> _Set exercise_
Quote exactly the lines between the line containing "Build this scene" and the line containing "R = math.radians", counting those two lines as part of the range. Leave the rest out.

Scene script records
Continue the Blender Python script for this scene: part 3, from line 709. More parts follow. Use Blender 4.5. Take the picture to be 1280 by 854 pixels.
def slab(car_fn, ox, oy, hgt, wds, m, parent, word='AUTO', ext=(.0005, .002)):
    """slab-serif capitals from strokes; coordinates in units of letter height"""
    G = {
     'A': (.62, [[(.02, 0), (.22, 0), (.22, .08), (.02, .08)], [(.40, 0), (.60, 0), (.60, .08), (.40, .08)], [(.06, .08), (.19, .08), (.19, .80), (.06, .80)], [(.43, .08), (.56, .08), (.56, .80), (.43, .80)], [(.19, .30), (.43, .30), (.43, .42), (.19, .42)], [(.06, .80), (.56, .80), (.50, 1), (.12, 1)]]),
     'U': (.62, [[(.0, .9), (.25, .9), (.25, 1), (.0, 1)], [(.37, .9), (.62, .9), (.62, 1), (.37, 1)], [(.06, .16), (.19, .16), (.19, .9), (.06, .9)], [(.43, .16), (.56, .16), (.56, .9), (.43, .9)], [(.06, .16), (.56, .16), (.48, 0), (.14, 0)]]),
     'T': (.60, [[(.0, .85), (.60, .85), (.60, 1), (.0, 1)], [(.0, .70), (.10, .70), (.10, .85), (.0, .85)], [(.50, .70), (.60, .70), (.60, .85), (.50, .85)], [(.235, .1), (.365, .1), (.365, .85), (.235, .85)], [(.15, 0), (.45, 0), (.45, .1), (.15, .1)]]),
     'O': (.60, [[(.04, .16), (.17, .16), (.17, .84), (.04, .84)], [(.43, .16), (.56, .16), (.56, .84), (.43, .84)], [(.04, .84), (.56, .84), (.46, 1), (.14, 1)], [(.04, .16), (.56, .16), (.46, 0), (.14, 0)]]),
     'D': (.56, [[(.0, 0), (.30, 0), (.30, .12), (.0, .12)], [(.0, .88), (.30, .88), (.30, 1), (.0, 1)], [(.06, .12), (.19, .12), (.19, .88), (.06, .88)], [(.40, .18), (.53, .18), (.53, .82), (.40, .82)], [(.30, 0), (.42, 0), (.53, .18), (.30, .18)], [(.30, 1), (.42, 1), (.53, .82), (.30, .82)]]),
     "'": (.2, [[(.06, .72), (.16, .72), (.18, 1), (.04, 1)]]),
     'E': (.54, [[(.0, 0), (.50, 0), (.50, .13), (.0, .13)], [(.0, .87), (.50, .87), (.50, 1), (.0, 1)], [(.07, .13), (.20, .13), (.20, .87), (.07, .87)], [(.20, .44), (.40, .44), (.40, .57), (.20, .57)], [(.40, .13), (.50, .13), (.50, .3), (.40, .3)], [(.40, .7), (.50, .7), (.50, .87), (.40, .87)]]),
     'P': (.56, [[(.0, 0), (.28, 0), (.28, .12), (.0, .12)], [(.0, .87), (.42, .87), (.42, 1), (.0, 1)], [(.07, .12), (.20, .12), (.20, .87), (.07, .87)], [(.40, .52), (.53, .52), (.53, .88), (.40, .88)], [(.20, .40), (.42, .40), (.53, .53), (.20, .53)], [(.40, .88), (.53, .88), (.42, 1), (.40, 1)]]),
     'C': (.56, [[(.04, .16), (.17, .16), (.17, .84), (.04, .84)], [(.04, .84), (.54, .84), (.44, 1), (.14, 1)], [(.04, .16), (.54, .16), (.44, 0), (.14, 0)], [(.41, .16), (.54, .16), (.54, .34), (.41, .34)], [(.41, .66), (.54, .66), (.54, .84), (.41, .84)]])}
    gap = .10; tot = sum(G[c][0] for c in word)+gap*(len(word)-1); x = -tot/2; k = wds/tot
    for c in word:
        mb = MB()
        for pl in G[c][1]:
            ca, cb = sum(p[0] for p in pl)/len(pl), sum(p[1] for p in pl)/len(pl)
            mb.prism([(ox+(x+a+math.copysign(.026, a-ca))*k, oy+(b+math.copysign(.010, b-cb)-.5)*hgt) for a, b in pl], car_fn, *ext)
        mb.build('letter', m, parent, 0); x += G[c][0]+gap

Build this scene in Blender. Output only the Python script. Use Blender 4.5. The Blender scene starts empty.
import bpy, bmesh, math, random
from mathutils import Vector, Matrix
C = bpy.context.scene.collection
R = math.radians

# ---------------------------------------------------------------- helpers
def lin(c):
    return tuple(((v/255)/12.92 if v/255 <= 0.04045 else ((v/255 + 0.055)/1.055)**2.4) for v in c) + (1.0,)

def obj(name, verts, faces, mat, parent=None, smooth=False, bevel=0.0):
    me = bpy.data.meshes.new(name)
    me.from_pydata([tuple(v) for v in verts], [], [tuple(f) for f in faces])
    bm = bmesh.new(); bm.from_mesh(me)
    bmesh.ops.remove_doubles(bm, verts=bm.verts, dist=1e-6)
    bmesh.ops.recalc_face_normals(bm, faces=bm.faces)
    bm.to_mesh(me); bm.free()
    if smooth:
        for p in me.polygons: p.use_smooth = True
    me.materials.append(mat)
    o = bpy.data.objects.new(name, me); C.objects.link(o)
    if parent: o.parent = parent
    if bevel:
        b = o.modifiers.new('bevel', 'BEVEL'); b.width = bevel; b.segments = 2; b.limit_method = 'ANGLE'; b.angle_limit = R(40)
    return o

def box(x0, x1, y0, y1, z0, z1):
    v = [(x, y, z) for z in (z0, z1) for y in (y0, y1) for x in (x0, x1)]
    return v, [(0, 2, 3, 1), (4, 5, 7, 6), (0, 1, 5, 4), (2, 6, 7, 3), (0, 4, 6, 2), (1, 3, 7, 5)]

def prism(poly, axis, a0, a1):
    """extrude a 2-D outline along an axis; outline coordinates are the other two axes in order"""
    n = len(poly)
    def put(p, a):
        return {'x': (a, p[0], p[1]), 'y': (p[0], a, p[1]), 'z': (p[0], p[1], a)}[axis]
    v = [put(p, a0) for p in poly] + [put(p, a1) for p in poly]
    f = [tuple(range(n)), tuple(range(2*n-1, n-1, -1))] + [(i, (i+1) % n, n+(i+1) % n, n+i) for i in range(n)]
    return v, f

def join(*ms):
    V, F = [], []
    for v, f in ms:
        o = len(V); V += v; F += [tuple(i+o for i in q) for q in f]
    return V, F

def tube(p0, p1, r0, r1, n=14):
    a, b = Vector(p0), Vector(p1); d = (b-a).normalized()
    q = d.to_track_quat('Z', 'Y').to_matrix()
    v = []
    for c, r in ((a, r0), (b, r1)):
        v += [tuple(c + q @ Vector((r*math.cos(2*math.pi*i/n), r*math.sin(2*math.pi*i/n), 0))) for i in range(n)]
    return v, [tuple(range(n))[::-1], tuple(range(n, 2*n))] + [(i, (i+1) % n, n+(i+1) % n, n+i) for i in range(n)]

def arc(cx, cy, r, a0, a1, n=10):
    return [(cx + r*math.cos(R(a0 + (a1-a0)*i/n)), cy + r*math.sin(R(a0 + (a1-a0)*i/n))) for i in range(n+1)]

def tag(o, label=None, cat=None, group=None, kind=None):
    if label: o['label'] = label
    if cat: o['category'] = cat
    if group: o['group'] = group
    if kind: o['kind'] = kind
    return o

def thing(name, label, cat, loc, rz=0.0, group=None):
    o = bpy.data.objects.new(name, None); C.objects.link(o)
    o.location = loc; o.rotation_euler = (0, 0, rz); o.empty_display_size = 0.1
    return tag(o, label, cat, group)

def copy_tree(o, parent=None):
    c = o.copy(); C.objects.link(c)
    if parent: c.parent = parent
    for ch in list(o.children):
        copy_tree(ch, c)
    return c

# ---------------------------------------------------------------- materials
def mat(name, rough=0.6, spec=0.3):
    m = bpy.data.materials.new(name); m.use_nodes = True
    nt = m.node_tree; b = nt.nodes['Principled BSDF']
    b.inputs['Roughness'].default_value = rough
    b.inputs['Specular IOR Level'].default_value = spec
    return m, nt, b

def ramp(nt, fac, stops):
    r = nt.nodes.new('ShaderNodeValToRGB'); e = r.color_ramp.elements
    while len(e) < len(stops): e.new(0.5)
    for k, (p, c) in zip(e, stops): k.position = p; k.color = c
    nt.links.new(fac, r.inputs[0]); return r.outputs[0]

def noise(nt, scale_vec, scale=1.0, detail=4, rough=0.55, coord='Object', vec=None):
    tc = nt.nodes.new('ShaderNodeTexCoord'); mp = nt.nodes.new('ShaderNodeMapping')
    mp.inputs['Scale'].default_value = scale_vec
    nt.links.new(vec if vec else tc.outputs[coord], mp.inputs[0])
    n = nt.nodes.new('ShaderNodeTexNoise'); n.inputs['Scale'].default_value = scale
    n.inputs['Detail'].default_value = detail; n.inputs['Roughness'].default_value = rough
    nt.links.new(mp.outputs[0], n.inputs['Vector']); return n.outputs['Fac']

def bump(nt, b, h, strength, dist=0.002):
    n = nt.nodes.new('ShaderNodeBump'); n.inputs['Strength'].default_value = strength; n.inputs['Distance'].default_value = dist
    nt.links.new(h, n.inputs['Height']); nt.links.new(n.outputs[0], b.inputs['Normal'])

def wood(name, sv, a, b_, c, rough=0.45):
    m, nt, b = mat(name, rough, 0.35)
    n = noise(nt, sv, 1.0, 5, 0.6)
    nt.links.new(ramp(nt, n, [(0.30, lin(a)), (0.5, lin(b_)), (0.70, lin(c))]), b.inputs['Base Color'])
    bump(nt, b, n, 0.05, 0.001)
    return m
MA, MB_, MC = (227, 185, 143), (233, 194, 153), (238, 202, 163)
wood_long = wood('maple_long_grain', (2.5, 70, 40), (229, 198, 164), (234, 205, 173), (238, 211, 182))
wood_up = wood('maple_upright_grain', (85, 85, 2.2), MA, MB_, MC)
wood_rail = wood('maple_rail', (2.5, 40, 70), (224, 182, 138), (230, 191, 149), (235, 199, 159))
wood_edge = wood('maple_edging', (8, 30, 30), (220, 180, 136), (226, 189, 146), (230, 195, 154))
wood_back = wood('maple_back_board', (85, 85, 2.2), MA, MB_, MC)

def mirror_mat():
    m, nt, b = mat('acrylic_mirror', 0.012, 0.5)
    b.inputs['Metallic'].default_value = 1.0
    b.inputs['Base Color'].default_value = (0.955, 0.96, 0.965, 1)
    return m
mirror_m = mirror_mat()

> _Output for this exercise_
Build this scene in Blender. Output only the Python script. Use Blender 4.5. The Blender scene starts empty.
import bpy, bmesh, math, random
from mathutils import Vector, Matrix
C = bpy.context.scene.collection
R = math.radians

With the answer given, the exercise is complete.